The City of Detroit, Michigan, is awarded funds to improve safety and bus stop accessibility at 56 high-crash intersections served by the Detroit Department of Transportation (DDOT) bus service. Improvements will support safer transfers between different routes and active/shared modes and include bus bulbs/transit islands; sidewalk widening and ADA curb ramp updates; highvisibility crosswalks; intersection lighting; and signal timing improvements. The City will also conduct a Level of Traffic Stress analysis to address gaps in bicyclist/pedestrian networks, update the City’s Comprehensive Safety Action Plan, and pilot training for DDOT bus operators to ensure safe operations around people walking and biking. The City of Detroit has one of the highest traffic fatality rates in the country.

Safe Streets and Roads for All Fiscal Year 2023 Implementation Grant Awards, USDOT

We wrote a letter of support for this project because we believe it “will substantially reduce the risk of countless vulnerable roadway users being killed or injured at intersections in Detroit and it will help realize the region’s vision for improved transit.”

City of Dearborn

A major streetscape of Warren Avenue in Dearborn (near the Joe Louis Greenway) was also awarded $24.9 million.

The City of Dearborn, Michigan, is awarded funds for a road diet that focuses on a dual lane reduction on Warren Avenue. This 2-mile stretch of road currently hosts five lanes of traveling traffic and is a thoroughfare used to get to Detroit, Canada, and the Detroit Metro Airport. This project includes three primary objectives. First, the narrowing of Warren Avenue to calm traffic through the district. Second, infrastructural updates to the streetscape to incorporate a new demarcated bike lane and plant buffer to mitigate flood waters as well as beautify the grey urban area.

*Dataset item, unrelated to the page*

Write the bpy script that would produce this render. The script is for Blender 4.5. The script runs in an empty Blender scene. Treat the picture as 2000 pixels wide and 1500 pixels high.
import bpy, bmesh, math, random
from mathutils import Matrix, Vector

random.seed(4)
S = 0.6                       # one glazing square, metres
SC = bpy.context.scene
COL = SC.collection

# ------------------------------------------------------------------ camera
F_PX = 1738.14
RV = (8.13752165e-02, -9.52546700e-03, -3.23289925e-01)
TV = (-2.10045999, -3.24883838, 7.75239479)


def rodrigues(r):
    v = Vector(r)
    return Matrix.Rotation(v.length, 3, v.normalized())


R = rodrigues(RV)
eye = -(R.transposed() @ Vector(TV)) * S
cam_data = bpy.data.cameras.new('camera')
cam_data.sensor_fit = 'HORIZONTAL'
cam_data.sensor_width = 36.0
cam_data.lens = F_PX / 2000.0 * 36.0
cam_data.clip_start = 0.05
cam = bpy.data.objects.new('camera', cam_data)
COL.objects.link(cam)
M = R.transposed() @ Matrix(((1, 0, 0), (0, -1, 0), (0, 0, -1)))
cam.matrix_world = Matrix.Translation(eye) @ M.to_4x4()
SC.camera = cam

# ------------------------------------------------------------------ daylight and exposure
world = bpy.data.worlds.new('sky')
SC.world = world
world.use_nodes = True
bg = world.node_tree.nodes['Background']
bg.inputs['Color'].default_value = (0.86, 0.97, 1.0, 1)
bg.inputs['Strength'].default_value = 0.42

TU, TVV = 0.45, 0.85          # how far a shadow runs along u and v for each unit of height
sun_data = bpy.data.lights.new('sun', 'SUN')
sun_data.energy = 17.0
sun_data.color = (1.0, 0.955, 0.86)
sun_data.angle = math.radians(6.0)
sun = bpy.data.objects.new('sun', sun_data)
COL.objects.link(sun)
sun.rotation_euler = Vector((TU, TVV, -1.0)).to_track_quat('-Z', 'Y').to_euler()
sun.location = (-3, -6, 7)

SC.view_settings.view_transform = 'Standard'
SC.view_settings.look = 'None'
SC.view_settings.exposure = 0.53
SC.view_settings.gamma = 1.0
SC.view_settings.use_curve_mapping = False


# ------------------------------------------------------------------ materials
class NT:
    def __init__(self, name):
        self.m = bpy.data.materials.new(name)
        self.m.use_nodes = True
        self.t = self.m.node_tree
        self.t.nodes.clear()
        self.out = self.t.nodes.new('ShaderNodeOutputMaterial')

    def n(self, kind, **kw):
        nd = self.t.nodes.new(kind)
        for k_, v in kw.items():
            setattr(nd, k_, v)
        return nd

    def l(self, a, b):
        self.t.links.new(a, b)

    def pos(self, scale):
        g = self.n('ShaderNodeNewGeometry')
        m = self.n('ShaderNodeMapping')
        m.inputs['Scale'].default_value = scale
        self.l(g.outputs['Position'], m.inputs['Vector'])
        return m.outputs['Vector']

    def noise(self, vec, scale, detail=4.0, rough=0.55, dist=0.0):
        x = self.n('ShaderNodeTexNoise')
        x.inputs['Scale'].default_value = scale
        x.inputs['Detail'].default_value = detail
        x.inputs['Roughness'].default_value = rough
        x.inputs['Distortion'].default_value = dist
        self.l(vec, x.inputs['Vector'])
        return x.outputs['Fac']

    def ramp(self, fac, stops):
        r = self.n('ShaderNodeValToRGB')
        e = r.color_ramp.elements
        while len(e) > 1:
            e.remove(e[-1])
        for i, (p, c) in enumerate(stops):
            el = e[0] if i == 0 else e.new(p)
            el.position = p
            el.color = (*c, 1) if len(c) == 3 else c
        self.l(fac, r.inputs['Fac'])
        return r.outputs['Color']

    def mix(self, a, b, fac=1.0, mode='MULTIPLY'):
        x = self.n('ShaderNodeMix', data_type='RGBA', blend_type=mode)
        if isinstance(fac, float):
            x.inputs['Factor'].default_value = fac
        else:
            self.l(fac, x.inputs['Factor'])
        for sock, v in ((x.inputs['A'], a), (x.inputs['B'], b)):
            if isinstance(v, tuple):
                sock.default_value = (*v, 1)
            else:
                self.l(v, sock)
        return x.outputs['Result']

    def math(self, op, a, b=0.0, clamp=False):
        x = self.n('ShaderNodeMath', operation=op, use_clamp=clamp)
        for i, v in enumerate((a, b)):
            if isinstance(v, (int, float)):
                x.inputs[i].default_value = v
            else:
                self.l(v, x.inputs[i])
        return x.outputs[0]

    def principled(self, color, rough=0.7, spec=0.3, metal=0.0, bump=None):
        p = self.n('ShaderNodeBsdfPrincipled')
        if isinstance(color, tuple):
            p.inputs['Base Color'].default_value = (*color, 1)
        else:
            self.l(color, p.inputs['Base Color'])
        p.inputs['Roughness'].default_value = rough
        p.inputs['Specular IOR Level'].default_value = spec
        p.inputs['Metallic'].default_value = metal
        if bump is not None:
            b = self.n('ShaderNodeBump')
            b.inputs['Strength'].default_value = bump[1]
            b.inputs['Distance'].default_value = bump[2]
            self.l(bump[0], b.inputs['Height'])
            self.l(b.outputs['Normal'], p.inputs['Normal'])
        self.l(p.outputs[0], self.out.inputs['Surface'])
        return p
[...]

Finally, this project will reimagine the streetscape with new LED lighting, which will lower the carbon footprint in the area, improve safety, and enhance visibility for pedestrians and motorists alike.

Safe Streets and Roads for All Fiscal Year 2023 Implementation Grant Awards, USDOT


SEMCOG received $10 million for their “Safe Streets Now: Making Southeast Michigan roads safer for people of all ages and abilities” project.

This award will be used by the Southeast Michigan Council of Governments (SEMCOG) to complete demonstration activities focused on vulnerable road users. Demonstration activities will be located in equity emphasis areas, the High Injury Network, and/or Bicycle and Pedestrian Demand Areas. Examples of demonstration countermeasures that will be installed include bike lanes, cycle tracks, bulb outs, speed humps, pedestrian refuge islands, gateway treatments, and enhanced crosswalk pavement markings using temporary materials such as paint, bollards, planter boxes, and rubber curbs to separate users in space and time, and reduce impact forces through reducing speeds.

US DOT Notice of Award

Our letter of support stated that is “is a great opportunity to reduce traffic violence through a Safe Systems Approach – and we fully support that.”

SEMCOG confirmed to us that the City of Detroit would be eligible for this funding as well.

Action Planning

Other SS4A grants were awarded to nearby cities for developing new action plans, including Dearborn Heights “Safe Streets 4 Dearborn Heights” which received $396,700.

Other Metro Detroit cities also receiving this funding include Canton, Garden City, Inkster, Mount Clemens, Novi, Pontiac, Wayne and Westland.

Wayne County received $1 million to develop a “Comprehensive Safety Action Plan” as well.

Note: While these funding announcements are certainly positive, Metro Detroit received these competitive grants due to our region’s unsafe roads. If we had safer roads and had reached Vision Zero, we wouldn’t be receiving this much help from the US DOT.